### Records with scene code
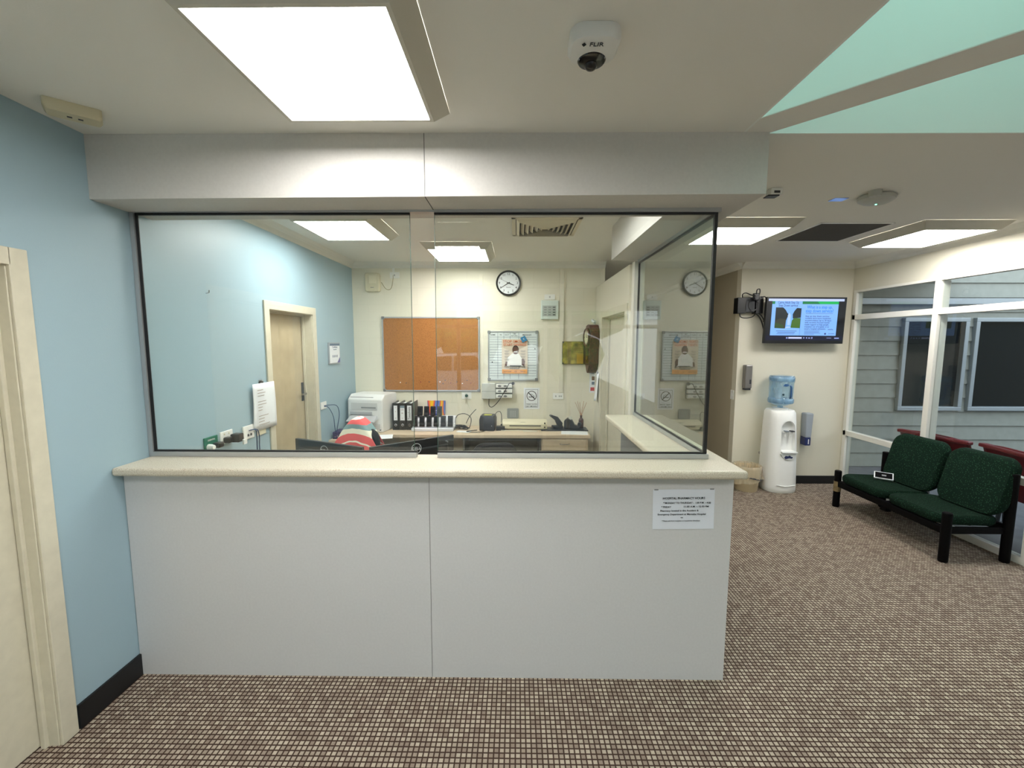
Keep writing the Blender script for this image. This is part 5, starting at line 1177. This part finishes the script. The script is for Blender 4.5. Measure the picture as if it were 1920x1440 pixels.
# ------------------------------------------------------------------ behind the camera: entry glazing, car and greenery (seen as reflections)
g = sroot('window_7', label='glazed entry behind the camera')
def fq(nm, *q): return MB().box(*q).build(nm, WFRAME, g)
fq('head_rail', EN[0], EN[1], -2.68, -2.62, 2.27, 2.35); fq('sill', EN[0], EN[1], -2.68, -2.62, 0, .08); fq('transom', EN[0], EN[1], -2.68, -2.62, 1.98, 2.04)
for x in (-1.75, -1.0, -.62, .45, .85, 1.9, 2.34): fq('mullion', x, x+.06, -2.68, -2.62, .08, 2.27)
MB().box(EN[0], EN[1], -2.655, -2.649, .08, 2.27).build('pane', glass('entry_glass', (.85, .88, .87), 2.0), g)
struct(MB().box(-16, 4.1, -30, -2.72, -.1, -.04).build('floor_forecourt', mat('asphalt', (112, 112, 110), .9, var=.08, scale=5)), 'forecourt outside the entry')
struct(MB().box(-6, 4.1, -3.6, -2.72, 2.8, 2.9).build('ceiling_entry_shade', WR), 'unseen roof added to shade the entry')  # unseen roof put in to cut the daylight at the entry
# parked car
t = thing('parked_car', 'white parked car outside the entry behind the camera', 'car', (-1.9, -8.4, -.04), 0)
CW = mat('car_white', (236, 238, 242), .15); prof = [(-2.2, .30), (-2.15, .62), (-1.9, .86), (-1.15, .98), (-.55, 1.42), (.75, 1.47), (1.45, 1.05), (2.1, .95), (2.2, .6), (2.15, .30)]
MB().prism(prof[::-1], 'Y', -.85, .85).build('body', CW, t, bevel=.06, seg=3)
for s_ in (-1, 1):
    MB().prism([(-1.0, .98), (-.50, 1.36), (.05, 1.39), (.05, .98)][::-1], 'Y', s_*.86-.006, s_*.86+.006).prism([(.12, .98), (.12, 1.39), (.70, 1.40), (1.20, 1.03)][::-1], 'Y', s_*.86-.006, s_*.86+.006).build('side_windows', DG, t)
    for x in (-1.35, 1.35):
        wl = MB().cyl((x, s_*.70, .33), (x, s_*.88, .33), .33, 28).build('wheel', BLACK, t); MB().cyl((x, s_*.885, .33), (x, s_*.89, .33), .2, 20).build('hub_cap', ALU, wl)
random.seed(5)
b = MB()
for i in range(60): 
    x = -14+i*.31+random.uniform(-.2, .2); r = random.uniform(.7, 1.3); z = random.uniform(.8, 4.2)
    b.lathe([(.01, -r), (r*.7, -r*.7), (r, 0), (r*.7, r*.7), (.01, r)], (x, -15+random.uniform(-1, 1), z), 9)
tag(b.build('hedge', mat('foliage', (74, 108, 52), .9, var=.5, scale=7)), 'green hedge across the forecourt behind the camera', 'hedge')
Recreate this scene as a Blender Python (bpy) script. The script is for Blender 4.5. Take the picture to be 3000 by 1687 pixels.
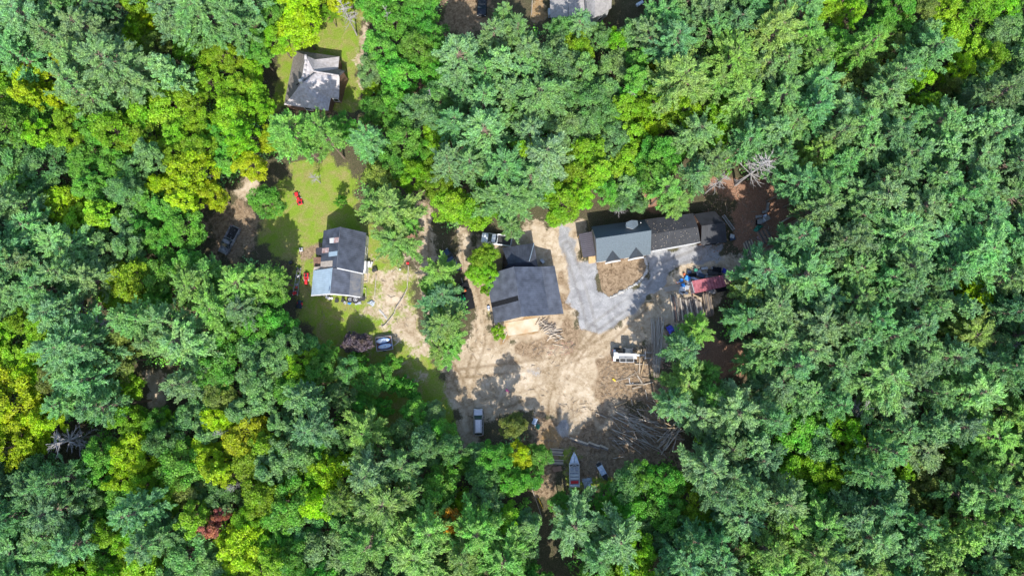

### What to work on
Copy the data word for word. Pictures do not go in the copy.

### Solution to the exercise
Keep writing the Blender script for this image. This is part 5, starting at line 1177. This part finishes the script. The script is for Blender 4.5. Measure the picture as if it were 1920x1440 pixels.
# ------------------------------------------------------------------ behind the camera: entry glazing, car and greenery (seen as reflections)
g = sroot('window_7', label='glazed entry behind the camera')
def fq(nm, *q): return MB().box(*q).build(nm, WFRAME, g)
fq('head_rail', EN[0], EN[1], -2.68, -2.62, 2.27, 2.35); fq('sill', EN[0], EN[1], -2.68, -2.62, 0, .08); fq('transom', EN[0], EN[1], -2.68, -2.62, 1.98, 2.04)
for x in (-1.75, -1.0, -.62, .45, .85, 1.9, 2.34): fq('mullion', x, x+.06, -2.68, -2.62, .08, 2.27)
MB().box(EN[0], EN[1], -2.655, -2.649, .08, 2.27).build('pane', glass('entry_glass', (.85, .88, .87), 2.0), g)
struct(MB().box(-16, 4.1, -30, -2.72, -.1, -.04).build('floor_forecourt', mat('asphalt', (112, 112, 110), .9, var=.08, scale=5)), 'forecourt outside the entry')
struct(MB().box(-6, 4.1, -3.6, -2.72, 2.8, 2.9).build('ceiling_entry_shade', WR), 'unseen roof added to shade the entry')  # unseen roof put in to cut the daylight at the entry
# parked car
t = thing('parked_car', 'white parked car outside the entry behind the camera', 'car', (-1.9, -8.4, -.04), 0)
CW = mat('car_white', (236, 238, 242), .15); prof = [(-2.2, .30), (-2.15, .62), (-1.9, .86), (-1.15, .98), (-.55, 1.42), (.75, 1.47), (1.45, 1.05), (2.1, .95), (2.2, .6), (2.15, .30)]
MB().prism(prof[::-1], 'Y', -.85, .85).build('body', CW, t, bevel=.06, seg=3)
for s_ in (-1, 1):
    MB().prism([(-1.0, .98), (-.50, 1.36), (.05, 1.39), (.05, .98)][::-1], 'Y', s_*.86-.006, s_*.86+.006).prism([(.12, .98), (.12, 1.39), (.70, 1.40), (1.20, 1.03)][::-1], 'Y', s_*.86-.006, s_*.86+.006).build('side_windows', DG, t)
    for x in (-1.35, 1.35):
        wl = MB().cyl((x, s_*.70, .33), (x, s_*.88, .33), .33, 28).build('wheel', BLACK, t); MB().cyl((x, s_*.885, .33), (x, s_*.89, .33), .2, 20).build('hub_cap', ALU, wl)
random.seed(5)
b = MB()
for i in range(60): 
    x = -14+i*.31+random.uniform(-.2, .2); r = random.uniform(.7, 1.3); z = random.uniform(.8, 4.2)
    b.lathe([(.01, -r), (r*.7, -r*.7), (r, 0), (r*.7, r*.7), (.01, r)], (x, -15+random.uniform(-1, 1), z), 9)
tag(b.build('hedge', mat('foliage', (74, 108, 52), .9, var=.5, scale=7)), 'green hedge across the forecourt behind the camera', 'hedge')
Recreate this scene as a Blender Python (bpy) script. The script is for Blender 4.5. Take the picture to be 3000 by 1687 pixels.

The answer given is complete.